▶ [Exercise directions] Among the entries below, one stretch runs from the line that contains "Write a Blender" through the line that contains "S.camera = cam". Repeat that stretch exactly, ends included, and only that.

***** Provided records *****

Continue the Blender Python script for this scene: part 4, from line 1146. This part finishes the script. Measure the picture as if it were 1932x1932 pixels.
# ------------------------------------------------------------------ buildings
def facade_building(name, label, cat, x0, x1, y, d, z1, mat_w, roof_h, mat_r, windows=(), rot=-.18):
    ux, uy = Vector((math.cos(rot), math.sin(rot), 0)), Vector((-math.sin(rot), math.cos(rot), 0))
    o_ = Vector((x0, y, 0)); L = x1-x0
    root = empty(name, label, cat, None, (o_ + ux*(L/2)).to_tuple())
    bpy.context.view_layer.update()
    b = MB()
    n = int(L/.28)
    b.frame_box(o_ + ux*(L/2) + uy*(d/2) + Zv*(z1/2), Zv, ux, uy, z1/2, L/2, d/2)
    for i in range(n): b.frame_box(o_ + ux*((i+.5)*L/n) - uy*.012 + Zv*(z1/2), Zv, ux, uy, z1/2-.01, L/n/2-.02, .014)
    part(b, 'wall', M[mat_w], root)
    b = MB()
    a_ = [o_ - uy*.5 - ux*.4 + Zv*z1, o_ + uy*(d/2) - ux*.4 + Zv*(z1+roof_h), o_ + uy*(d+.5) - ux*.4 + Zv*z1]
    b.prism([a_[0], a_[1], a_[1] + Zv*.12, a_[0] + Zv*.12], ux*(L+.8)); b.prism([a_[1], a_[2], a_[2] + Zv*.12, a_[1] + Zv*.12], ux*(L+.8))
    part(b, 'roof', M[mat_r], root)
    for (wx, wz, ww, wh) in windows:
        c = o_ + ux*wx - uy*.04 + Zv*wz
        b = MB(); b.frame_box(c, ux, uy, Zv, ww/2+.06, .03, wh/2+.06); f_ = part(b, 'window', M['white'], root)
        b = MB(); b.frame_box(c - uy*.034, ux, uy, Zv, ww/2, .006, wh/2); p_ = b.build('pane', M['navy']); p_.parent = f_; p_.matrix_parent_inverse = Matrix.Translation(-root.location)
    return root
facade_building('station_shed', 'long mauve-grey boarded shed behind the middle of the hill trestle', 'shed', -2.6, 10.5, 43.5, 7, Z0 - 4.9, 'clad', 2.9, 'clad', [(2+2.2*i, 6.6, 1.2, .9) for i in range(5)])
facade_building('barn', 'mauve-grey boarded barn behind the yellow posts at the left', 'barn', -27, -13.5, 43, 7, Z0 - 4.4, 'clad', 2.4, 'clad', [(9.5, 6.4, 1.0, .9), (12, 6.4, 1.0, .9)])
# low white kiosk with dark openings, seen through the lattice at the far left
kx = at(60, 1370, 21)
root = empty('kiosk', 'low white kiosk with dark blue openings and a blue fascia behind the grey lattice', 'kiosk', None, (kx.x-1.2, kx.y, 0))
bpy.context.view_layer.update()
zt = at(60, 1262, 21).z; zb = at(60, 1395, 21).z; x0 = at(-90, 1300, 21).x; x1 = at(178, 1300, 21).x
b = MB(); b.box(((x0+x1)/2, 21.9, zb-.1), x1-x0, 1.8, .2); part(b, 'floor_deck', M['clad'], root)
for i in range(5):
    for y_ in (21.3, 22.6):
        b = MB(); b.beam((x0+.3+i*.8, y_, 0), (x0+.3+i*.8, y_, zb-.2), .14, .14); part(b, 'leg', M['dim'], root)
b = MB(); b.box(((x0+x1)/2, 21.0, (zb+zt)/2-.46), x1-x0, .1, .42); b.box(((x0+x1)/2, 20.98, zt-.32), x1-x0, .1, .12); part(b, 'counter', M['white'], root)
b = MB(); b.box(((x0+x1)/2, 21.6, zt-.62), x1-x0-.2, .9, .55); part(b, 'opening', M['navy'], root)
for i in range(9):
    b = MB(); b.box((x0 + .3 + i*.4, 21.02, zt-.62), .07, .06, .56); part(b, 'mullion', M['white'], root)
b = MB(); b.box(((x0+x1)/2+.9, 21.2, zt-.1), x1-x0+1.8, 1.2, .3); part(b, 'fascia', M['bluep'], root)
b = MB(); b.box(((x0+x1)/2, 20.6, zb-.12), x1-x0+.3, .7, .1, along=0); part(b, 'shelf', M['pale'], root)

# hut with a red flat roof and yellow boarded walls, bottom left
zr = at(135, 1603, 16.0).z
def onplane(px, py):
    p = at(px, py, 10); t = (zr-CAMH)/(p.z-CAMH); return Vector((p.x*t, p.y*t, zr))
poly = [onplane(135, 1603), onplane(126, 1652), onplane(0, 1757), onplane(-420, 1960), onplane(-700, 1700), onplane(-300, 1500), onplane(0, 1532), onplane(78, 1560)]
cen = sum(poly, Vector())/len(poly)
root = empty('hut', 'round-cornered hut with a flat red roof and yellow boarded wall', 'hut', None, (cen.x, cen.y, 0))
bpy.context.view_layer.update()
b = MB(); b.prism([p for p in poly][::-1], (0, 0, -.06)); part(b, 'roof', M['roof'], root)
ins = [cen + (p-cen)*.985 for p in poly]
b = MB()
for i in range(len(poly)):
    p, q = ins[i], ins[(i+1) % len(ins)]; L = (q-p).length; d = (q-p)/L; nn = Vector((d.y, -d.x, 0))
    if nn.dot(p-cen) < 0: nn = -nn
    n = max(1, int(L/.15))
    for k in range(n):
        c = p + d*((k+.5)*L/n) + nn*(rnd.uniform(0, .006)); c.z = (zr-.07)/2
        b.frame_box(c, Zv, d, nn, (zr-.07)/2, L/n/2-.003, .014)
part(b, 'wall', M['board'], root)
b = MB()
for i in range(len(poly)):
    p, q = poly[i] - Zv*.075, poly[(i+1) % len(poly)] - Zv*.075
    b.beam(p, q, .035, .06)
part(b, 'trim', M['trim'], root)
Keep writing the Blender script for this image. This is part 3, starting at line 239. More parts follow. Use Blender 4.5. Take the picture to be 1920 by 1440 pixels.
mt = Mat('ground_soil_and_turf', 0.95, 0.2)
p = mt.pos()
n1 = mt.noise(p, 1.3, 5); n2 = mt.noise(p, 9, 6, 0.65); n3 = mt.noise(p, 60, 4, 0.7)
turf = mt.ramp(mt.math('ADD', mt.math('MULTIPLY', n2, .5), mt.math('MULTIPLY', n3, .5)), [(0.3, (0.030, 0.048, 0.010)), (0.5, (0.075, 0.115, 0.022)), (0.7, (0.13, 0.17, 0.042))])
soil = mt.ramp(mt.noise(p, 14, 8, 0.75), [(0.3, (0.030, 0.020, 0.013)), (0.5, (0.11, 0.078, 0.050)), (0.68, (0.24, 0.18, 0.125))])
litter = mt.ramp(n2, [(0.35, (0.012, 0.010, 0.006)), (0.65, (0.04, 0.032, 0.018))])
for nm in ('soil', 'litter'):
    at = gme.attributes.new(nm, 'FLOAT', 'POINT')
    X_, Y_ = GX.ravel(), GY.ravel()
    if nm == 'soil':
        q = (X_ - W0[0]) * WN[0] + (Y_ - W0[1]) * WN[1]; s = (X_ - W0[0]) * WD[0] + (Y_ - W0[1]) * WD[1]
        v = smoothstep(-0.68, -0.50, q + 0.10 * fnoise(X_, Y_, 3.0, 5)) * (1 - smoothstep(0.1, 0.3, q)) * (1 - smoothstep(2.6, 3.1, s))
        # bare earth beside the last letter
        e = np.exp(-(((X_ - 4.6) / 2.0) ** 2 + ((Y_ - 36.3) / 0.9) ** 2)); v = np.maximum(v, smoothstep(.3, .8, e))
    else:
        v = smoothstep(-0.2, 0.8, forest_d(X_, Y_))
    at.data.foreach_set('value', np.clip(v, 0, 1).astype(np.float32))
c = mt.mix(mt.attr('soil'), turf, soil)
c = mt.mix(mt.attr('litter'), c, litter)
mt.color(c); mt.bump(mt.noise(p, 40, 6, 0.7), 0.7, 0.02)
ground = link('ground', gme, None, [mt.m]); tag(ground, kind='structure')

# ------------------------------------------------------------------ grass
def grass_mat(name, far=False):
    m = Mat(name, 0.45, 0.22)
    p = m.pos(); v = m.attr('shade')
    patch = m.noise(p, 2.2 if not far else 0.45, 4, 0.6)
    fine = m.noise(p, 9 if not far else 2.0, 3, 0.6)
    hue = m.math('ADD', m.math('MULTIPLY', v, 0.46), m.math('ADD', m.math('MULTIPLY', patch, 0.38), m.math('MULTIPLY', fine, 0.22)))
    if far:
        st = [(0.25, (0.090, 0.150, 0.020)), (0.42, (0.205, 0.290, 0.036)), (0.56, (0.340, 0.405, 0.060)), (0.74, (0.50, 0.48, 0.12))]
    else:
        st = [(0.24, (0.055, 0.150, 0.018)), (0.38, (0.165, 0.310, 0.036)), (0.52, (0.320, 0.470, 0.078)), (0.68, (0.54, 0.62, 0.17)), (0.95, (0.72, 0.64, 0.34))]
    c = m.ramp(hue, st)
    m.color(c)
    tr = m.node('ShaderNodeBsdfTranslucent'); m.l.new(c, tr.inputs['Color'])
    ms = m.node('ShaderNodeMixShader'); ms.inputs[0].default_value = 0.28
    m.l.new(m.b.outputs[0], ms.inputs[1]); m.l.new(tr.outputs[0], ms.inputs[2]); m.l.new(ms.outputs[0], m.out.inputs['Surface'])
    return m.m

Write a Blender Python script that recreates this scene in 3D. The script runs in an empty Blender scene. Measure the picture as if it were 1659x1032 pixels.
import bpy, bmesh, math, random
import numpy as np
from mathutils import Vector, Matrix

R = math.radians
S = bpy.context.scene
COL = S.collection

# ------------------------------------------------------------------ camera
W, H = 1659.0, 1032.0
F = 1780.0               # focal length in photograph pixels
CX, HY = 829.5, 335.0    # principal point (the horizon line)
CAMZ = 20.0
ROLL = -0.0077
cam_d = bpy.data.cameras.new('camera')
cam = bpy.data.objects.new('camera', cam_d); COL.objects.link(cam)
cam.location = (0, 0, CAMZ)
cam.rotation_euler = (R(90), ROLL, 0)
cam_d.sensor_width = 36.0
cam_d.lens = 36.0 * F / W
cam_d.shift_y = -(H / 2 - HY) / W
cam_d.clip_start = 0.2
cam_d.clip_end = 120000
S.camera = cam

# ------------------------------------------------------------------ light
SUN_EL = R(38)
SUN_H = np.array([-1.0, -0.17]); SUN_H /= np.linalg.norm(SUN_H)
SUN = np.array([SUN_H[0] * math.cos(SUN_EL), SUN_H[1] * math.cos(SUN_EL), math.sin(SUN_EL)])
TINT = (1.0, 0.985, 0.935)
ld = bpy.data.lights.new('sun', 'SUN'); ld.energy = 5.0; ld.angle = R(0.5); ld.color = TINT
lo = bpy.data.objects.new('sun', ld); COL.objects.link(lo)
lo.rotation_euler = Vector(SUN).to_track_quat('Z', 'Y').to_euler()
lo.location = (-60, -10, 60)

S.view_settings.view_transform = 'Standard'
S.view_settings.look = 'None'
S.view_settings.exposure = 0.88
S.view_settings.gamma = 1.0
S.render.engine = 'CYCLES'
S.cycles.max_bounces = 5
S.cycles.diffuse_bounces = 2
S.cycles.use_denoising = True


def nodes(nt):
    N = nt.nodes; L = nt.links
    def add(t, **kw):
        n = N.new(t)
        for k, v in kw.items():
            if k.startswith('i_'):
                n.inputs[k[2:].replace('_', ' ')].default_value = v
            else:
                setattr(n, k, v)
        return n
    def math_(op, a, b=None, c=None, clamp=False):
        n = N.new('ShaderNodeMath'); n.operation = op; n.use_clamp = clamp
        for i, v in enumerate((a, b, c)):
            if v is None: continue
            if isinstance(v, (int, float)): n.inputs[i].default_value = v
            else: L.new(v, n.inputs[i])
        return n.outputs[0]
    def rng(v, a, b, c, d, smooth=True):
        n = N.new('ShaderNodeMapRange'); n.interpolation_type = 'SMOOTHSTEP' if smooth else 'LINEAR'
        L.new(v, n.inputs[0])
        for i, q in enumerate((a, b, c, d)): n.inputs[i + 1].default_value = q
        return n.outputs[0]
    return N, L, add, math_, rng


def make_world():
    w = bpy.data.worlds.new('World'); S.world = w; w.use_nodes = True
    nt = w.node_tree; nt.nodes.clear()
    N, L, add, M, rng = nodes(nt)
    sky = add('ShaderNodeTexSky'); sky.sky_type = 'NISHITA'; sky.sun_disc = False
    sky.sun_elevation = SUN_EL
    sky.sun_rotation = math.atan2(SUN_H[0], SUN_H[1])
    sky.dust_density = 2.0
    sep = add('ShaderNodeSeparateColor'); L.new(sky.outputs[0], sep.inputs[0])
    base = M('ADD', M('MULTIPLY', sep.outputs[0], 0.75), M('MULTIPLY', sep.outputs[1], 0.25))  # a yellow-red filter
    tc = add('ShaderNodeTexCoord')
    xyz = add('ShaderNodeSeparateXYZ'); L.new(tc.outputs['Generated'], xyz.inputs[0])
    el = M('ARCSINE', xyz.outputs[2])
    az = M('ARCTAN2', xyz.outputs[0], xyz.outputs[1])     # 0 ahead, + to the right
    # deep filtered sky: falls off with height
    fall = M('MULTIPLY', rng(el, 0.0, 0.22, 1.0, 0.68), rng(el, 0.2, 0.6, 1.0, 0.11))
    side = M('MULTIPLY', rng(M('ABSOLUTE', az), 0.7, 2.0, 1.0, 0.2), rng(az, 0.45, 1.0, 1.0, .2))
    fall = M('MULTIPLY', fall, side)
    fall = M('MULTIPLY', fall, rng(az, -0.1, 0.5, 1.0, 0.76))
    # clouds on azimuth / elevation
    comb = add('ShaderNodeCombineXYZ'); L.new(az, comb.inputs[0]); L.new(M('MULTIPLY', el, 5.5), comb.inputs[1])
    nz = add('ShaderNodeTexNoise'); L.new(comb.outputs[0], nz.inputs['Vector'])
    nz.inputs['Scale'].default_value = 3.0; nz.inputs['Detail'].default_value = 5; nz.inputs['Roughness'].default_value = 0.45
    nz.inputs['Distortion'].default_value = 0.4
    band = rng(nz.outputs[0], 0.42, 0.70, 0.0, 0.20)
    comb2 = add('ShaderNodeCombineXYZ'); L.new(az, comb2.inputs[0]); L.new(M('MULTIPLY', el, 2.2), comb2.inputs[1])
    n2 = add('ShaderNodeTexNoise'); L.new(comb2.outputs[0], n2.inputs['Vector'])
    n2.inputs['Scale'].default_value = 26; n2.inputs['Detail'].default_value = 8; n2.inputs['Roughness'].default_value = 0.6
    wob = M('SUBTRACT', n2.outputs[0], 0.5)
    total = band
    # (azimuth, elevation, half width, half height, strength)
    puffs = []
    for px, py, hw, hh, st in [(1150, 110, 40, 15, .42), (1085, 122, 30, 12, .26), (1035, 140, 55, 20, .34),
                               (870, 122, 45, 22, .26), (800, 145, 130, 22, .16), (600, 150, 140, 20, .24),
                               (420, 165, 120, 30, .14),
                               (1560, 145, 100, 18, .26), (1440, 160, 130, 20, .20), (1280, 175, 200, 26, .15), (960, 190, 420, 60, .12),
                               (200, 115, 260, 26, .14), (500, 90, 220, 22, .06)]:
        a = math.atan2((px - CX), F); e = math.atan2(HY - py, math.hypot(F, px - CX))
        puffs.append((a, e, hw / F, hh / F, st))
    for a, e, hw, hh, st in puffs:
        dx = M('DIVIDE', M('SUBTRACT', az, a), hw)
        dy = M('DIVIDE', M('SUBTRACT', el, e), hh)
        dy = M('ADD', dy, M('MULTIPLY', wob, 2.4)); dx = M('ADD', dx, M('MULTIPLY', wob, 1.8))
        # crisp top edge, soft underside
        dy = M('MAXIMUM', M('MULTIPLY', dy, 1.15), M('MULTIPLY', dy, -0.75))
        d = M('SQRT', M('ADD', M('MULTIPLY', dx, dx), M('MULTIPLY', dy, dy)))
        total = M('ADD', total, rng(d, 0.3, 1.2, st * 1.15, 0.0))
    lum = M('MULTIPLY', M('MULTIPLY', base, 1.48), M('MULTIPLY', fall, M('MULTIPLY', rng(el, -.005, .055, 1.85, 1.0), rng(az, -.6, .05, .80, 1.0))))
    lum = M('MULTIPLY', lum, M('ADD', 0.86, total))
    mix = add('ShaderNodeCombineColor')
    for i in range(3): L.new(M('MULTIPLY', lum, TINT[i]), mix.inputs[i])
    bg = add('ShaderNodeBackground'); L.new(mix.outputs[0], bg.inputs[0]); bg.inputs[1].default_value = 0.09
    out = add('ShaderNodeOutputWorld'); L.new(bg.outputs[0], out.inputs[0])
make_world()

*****

▶ [Worked solution]
Write a Blender Python script that recreates this scene in 3D. The script runs in an empty Blender scene. Measure the picture as if it were 1659x1032 pixels.
import bpy, bmesh, math, random
import numpy as np
from mathutils import Vector, Matrix

R = math.radians
S = bpy.context.scene
COL = S.collection

# ------------------------------------------------------------------ camera
W, H = 1659.0, 1032.0
F = 1780.0               # focal length in photograph pixels
CX, HY = 829.5, 335.0    # principal point (the horizon line)
CAMZ = 20.0
ROLL = -0.0077
cam_d = bpy.data.cameras.new('camera')
cam = bpy.data.objects.new('camera', cam_d); COL.objects.link(cam)
cam.location = (0, 0, CAMZ)
cam.rotation_euler = (R(90), ROLL, 0)
cam_d.sensor_width = 36.0
cam_d.lens = 36.0 * F / W
cam_d.shift_y = -(H / 2 - HY) / W
cam_d.clip_start = 0.2
cam_d.clip_end = 120000
S.camera = cam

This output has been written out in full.